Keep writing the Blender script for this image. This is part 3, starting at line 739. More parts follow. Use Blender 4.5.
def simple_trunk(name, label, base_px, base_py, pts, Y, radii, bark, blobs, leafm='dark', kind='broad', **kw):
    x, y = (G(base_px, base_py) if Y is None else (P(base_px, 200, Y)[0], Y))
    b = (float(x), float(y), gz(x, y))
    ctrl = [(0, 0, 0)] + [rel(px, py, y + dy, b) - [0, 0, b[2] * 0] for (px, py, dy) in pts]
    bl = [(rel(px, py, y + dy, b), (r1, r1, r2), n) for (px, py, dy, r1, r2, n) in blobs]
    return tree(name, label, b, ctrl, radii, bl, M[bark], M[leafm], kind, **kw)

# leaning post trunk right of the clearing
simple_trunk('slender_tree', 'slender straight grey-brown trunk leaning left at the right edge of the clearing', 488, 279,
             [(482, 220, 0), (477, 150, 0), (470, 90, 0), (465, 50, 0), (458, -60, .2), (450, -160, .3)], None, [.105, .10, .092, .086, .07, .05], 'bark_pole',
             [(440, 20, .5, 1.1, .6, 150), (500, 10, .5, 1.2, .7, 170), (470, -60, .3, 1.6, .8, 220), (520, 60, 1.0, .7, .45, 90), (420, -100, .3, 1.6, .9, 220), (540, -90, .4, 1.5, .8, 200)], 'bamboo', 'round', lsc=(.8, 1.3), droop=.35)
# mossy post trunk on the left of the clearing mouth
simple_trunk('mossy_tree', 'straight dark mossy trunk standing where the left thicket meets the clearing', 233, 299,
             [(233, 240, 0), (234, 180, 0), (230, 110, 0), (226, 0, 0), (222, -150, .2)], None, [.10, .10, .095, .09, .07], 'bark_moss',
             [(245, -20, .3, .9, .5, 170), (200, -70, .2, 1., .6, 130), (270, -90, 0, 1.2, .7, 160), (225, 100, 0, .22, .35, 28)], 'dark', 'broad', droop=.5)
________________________
• **Work instructions**
Go through the material above line by line and copy it exactly.

• **Exercise response**
Keep writing the Blender script for this image. This is part 3, starting at line 739. More parts follow. Use Blender 4.5.
def simple_trunk(name, label, base_px, base_py, pts, Y, radii, bark, blobs, leafm='dark', kind='broad', **kw):
    x, y = (G(base_px, base_py) if Y is None else (P(base_px, 200, Y)[0], Y))
    b = (float(x), float(y), gz(x, y))
    ctrl = [(0, 0, 0)] + [rel(px, py, y + dy, b) - [0, 0, b[2] * 0] for (px, py, dy) in pts]
    bl = [(rel(px, py, y + dy, b), (r1, r1, r2), n) for (px, py, dy, r1, r2, n) in blobs]
    return tree(name, label, b, ctrl, radii, bl, M[bark], M[leafm], kind, **kw)

# leaning post trunk right of the clearing
simple_trunk('slender_tree', 'slender straight grey-brown trunk leaning left at the right edge of the clearing', 488, 279,
             [(482, 220, 0), (477, 150, 0), (470, 90, 0), (465, 50, 0), (458, -60, .2), (450, -160, .3)], None, [.105, .10, .092, .086, .07, .05], 'bark_pole',
             [(440, 20, .5, 1.1, .6, 150), (500, 10, .5, 1.2, .7, 170), (470, -60, .3, 1.6, .8, 220), (520, 60, 1.0, .7, .45, 90), (420, -100, .3, 1.6, .9, 220), (540, -90, .4, 1.5, .8, 200)], 'bamboo', 'round', lsc=(.8, 1.3), droop=.35)
# mossy post trunk on the left of the clearing mouth
simple_trunk('mossy_tree', 'straight dark mossy trunk standing where the left thicket meets the clearing', 233, 299,
             [(233, 240, 0), (234, 180, 0), (230, 110, 0), (226, 0, 0), (222, -150, .2)], None, [.10, .10, .095, .09, .07], 'bark_moss',
             [(245, -20, .3, .9, .5, 170), (200, -70, .2, 1., .6, 130), (270, -90, 0, 1.2, .7, 160), (225, 100, 0, .22, .35, 28)], 'dark', 'broad', droop=.5)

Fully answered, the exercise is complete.